The National Park Service said Wednesday that it will remove about 300 trees -- including 158 iconic cherry trees -- around the Tidal Basin and West Potomac Park during a three-year project to rehabilitate crumbling sea walls in the area.
The Park Service said in a statement that it sought to minimize the number of trees that needed to be removed for the project. When work is completed, the Park Service said, it will plant 455 trees, including 274 cherry trees.
The Park Service initially said 140 cherry trees were being removed from the Tidal Basin, but later added that eighteen more were being removed from West Potomac Park.
There are about 1,700 Yoshino cherry trees around the Mall, the Park Service says. The lush and delicate pale pink blossoms have been entrancing visitors for more than a century. The first trees arrived as a gift from Japan in 1912.
There will be no construction activity in 2024 that affects Washington's annual National Cherry Blossom Festival, a Park Service statement said. The trees are expected to be close to peak bloom by this weekend and hitting peak early next week. The three-week festival is attended by about 1.5 million people.
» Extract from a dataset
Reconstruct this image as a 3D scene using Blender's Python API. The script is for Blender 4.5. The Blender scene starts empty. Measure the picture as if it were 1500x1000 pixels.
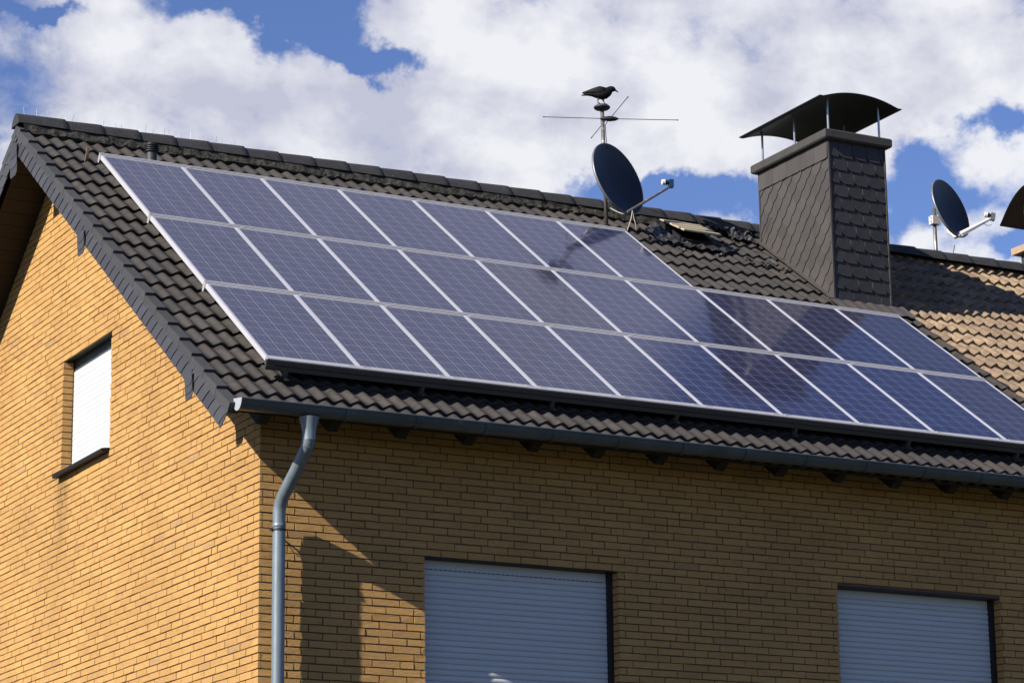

It runs from March 20 to April 14.
Park Service spokesman Mike Litterst said officials wanted to alert the public now "because we really want to encourage people to get down, see the Tidal Basin, experience peak bloom one last time before there's a couple years of construction fencing, paths being rerouted and things like that."
Construction equipment will be in place for next year's festival, Litterst said.
Among the trees to be removed is a 25-year-old tree on the Tidal Basin nicknamed "Stumpy," for its stunted appearance. It has gained a following in recent years as it continued to bloom despite a less-than-glamorous profile.
"That tree is unfortunately one of the ones that's coming down," Litterst said.
But clippings from Stumpy will be taken to grow other versions that will be planted later around the Tidal Basin, he said.
Litterst said he was not sure how old the other trees slated for removal were. "Some of them we may be able to age when they come down," he said.
He said the trees would be turned into mulch and brought back to the Mall. "The mulch will be placed on the roots of living trees, so they provide some protection and some barriers to all the foot traffic," he said.
"Then as they break down and become soil, they stay in the park and provide nutrients for trees for generations to come," he said in a telephone interview. "This way they literally, in one form or another, live on for years."
The construction of the Martin Luther King Jr. Memorial required the removal of a handful of cherry trees, but more than 100 new ones were added. The memorial was dedicated in 2011. That part of the Tidal Basin, the north side, won't be impacted by the project, he said.
The Park Service statement Wednesday said the removal of the trees would begin in late May.
The sea walls along the Tidal Basin, site of memorials to the Rev. Martin Luther King Jr. and presidents Franklin D. Roosevelt and Thomas Jefferson, have been crumbling for decades.
In 2010, a $12.4 million repair project shored up the Jefferson Memorial's poorly supported sea wall.
"Portions of the sea walls have settled as much as five feet since their initial construction from the late 1800s to the early 1900s," the Park Service said. "As a result of the settling and sea level rise, water flows over portions of the sea walls twice a day during normal tidal conditions."
"The sea walls are no longer structurally sound and threaten visitor safety and the historic setting, including the cherry trees around the Tidal Basin," the statement said.
The $113 million project is designed to protect remaining trees and the memorials for the next 100 years, the statement said.